Quienes hemos luchado por décadas para que nuestras universidades cambien y eleven su nivel, no hicimos de la Ley un motivo de ulteriores enfrentamientos, sino que, respetando su vigencia, esperamos que en el reglamento se pudieran rectificar al menos algunas de sus limitaciones. Pero, una vez que con enorme retraso, ese reglamento fue expedido por Decreto presidencial, se puede constatar que su tónica general es concentrar la alta dirección de la Educación Superior en manos de un funcionario de libre nombramiento y remoción por el Ejecutivo, el Secretario Nacional de la Senescyt.
Según ese reglamento, que el Presidente emitió sin consulta a los sectores representativos de la Universidad del país, el que constitucionalmente es el “organismo público de planificación, regulación y coordinación interna del sistema”, el Consejo de Educación Superior (CES) pasa a ser en la práctica un apéndice de la Senescyt, sin capacidad de deliberar.
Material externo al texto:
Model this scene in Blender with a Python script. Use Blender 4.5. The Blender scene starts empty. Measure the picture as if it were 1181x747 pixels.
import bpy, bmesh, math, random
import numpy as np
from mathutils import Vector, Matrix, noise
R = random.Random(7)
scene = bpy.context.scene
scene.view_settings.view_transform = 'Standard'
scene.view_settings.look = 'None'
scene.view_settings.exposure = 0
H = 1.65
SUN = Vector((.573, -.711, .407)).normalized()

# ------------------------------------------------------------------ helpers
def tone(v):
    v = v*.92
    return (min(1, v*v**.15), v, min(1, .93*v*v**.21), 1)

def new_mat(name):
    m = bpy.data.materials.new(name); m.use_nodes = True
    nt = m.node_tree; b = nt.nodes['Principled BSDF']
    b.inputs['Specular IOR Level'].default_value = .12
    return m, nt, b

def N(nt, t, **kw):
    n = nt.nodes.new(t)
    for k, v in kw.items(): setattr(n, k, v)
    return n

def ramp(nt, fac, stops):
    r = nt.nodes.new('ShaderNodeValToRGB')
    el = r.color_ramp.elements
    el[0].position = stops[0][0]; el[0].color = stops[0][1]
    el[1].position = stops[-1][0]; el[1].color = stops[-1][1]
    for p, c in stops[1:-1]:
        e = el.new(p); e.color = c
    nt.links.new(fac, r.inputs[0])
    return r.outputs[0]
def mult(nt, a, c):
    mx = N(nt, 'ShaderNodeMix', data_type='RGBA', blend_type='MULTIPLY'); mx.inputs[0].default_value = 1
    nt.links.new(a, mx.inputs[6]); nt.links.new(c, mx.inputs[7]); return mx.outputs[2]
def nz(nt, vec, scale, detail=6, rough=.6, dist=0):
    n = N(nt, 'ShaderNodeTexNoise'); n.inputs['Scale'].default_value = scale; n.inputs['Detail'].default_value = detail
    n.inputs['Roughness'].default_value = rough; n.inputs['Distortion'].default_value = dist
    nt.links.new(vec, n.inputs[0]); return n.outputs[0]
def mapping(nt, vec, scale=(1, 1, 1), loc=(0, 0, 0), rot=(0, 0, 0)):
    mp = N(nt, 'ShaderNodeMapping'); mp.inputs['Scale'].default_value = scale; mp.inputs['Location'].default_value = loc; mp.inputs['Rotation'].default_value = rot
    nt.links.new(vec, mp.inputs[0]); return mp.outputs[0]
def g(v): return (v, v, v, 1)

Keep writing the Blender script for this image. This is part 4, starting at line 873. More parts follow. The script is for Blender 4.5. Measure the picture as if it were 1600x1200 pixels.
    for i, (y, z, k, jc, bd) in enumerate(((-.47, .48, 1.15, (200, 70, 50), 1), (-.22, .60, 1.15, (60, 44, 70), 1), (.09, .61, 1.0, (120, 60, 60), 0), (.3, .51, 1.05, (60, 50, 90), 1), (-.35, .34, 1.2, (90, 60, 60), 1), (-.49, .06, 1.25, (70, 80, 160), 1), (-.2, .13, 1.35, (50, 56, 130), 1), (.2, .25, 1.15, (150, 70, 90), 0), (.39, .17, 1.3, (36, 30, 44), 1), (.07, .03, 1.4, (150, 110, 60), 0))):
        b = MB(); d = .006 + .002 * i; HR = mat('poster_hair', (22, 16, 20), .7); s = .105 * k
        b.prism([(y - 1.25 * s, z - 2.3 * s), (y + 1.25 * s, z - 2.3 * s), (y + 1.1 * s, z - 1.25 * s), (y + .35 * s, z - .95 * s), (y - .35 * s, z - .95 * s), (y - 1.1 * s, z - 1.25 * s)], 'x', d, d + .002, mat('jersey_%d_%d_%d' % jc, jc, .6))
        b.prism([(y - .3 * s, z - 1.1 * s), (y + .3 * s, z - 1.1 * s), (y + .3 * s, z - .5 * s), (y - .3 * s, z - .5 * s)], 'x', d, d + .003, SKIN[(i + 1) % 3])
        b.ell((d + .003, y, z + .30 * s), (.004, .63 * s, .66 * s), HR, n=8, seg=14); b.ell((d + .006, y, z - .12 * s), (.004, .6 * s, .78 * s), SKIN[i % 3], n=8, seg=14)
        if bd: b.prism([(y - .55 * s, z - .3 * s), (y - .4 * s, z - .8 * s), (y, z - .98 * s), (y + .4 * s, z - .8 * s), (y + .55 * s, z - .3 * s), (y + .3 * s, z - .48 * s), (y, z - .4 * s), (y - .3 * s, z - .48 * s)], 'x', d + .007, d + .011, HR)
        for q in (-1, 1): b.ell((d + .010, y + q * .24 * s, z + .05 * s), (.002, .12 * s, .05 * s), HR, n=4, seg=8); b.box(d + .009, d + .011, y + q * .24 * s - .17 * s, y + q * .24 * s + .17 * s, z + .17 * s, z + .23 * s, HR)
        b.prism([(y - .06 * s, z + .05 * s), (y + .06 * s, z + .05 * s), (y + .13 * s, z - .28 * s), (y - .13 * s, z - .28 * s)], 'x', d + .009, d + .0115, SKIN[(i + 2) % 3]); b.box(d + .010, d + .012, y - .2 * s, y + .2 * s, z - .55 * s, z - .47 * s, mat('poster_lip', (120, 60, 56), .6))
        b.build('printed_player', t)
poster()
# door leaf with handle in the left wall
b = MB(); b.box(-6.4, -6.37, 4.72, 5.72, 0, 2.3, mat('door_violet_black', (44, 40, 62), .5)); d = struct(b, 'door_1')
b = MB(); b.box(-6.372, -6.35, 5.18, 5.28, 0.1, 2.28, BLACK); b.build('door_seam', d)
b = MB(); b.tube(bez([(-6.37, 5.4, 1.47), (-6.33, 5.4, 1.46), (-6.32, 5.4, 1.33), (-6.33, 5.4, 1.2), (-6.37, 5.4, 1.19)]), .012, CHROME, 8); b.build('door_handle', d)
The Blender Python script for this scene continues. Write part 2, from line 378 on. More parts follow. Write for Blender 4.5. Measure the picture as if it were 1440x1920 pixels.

Y, una vez elegidos por concurso los miembros académicos de ese organismo, en su primera sesión, con autovotaciones duplicadas, el secretario titular de la Senplades y encargado de la Senescyt, que tiene cuatro funciones públicas más, es electo Presidente del consejo.
La concentración de poder es la peor enemiga de la democracia y de la eficiencia. Esto resulta elemental y obvio para el común de los mortales, pero parece que pasa desapercibido en las altas esferas del Gobierno. Este prurito de concentrar el manejo y control de la Educación Superior no solo rompe con una tradición de dirección colectiva del sistema universitario, sino que crea un monopolio individual en lo que debería ser un espacio deliberante.
El nuevo CES tendrá mucho que hacer para depurar la Educación Superior, plagada de centros y programas de baja calidad. Para ello necesita autoridad y consensos internos. Con optimismo espero que sus miembros logren ponerlo en marcha y que el Gobierno respete sus competencias y espacios, dejando de lado la tendencia de manejarlo al arbitrio de un solo funcionario.